Repeat all of the material exactly as given.
[begin Source data]
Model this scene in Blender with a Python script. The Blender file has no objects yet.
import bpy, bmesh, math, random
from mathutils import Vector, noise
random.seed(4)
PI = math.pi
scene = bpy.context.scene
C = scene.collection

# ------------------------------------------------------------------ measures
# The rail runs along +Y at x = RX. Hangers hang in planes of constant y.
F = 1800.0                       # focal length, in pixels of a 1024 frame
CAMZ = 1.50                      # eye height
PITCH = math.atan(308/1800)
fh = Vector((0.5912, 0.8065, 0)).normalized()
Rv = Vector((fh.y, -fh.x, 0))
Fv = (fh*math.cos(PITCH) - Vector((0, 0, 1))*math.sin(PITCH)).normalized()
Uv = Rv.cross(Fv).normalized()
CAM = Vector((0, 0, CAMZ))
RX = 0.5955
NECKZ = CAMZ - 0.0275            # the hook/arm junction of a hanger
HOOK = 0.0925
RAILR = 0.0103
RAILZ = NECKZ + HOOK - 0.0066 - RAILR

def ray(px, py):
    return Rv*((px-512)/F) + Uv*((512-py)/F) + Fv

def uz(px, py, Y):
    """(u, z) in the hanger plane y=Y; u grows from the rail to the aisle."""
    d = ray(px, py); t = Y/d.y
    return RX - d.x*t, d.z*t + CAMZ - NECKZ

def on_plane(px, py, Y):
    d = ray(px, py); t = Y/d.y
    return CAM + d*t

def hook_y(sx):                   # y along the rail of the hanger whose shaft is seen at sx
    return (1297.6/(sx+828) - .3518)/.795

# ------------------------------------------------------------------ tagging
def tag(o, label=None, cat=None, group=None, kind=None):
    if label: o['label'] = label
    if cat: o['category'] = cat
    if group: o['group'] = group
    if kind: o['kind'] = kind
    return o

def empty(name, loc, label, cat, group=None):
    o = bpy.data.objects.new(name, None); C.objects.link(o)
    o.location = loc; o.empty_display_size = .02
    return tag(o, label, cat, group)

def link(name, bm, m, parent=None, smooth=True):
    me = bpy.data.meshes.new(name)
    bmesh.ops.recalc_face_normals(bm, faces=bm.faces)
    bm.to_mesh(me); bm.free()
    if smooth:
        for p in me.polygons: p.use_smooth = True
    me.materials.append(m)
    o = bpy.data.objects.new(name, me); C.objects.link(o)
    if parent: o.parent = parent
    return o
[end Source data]
#### [Reply to the exercise]
Model this scene in Blender with a Python script. The Blender file has no objects yet.
import bpy, bmesh, math, random
from mathutils import Vector, noise
random.seed(4)
PI = math.pi
scene = bpy.context.scene
C = scene.collection

# ------------------------------------------------------------------ measures
# The rail runs along +Y at x = RX. Hangers hang in planes of constant y.
F = 1800.0                       # focal length, in pixels of a 1024 frame
CAMZ = 1.50                      # eye height
PITCH = math.atan(308/1800)
fh = Vector((0.5912, 0.8065, 0)).normalized()
Rv = Vector((fh.y, -fh.x, 0))
Fv = (fh*math.cos(PITCH) - Vector((0, 0, 1))*math.sin(PITCH)).normalized()
Uv = Rv.cross(Fv).normalized()
CAM = Vector((0, 0, CAMZ))
RX = 0.5955
NECKZ = CAMZ - 0.0275            # the hook/arm junction of a hanger
HOOK = 0.0925
RAILR = 0.0103
RAILZ = NECKZ + HOOK - 0.0066 - RAILR

def ray(px, py):
    return Rv*((px-512)/F) + Uv*((512-py)/F) + Fv

def uz(px, py, Y):
    """(u, z) in the hanger plane y=Y; u grows from the rail to the aisle."""
    d = ray(px, py); t = Y/d.y
    return RX - d.x*t, d.z*t + CAMZ - NECKZ

def on_plane(px, py, Y):
    d = ray(px, py); t = Y/d.y
    return CAM + d*t

def hook_y(sx):                   # y along the rail of the hanger whose shaft is seen at sx
    return (1297.6/(sx+828) - .3518)/.795

# ------------------------------------------------------------------ tagging
def tag(o, label=None, cat=None, group=None, kind=None):
    if label: o['label'] = label
    if cat: o['category'] = cat
    if group: o['group'] = group
    if kind: o['kind'] = kind
    return o

def empty(name, loc, label, cat, group=None):
    o = bpy.data.objects.new(name, None); C.objects.link(o)
    o.location = loc; o.empty_display_size = .02
    return tag(o, label, cat, group)

def link(name, bm, m, parent=None, smooth=True):
    me = bpy.data.meshes.new(name)
    bmesh.ops.recalc_face_normals(bm, faces=bm.faces)
    bm.to_mesh(me); bm.free()
    if smooth:
        for p in me.polygons: p.use_smooth = True
    me.materials.append(m)
    o = bpy.data.objects.new(name, me); C.objects.link(o)
    if parent: o.parent = parent
    return o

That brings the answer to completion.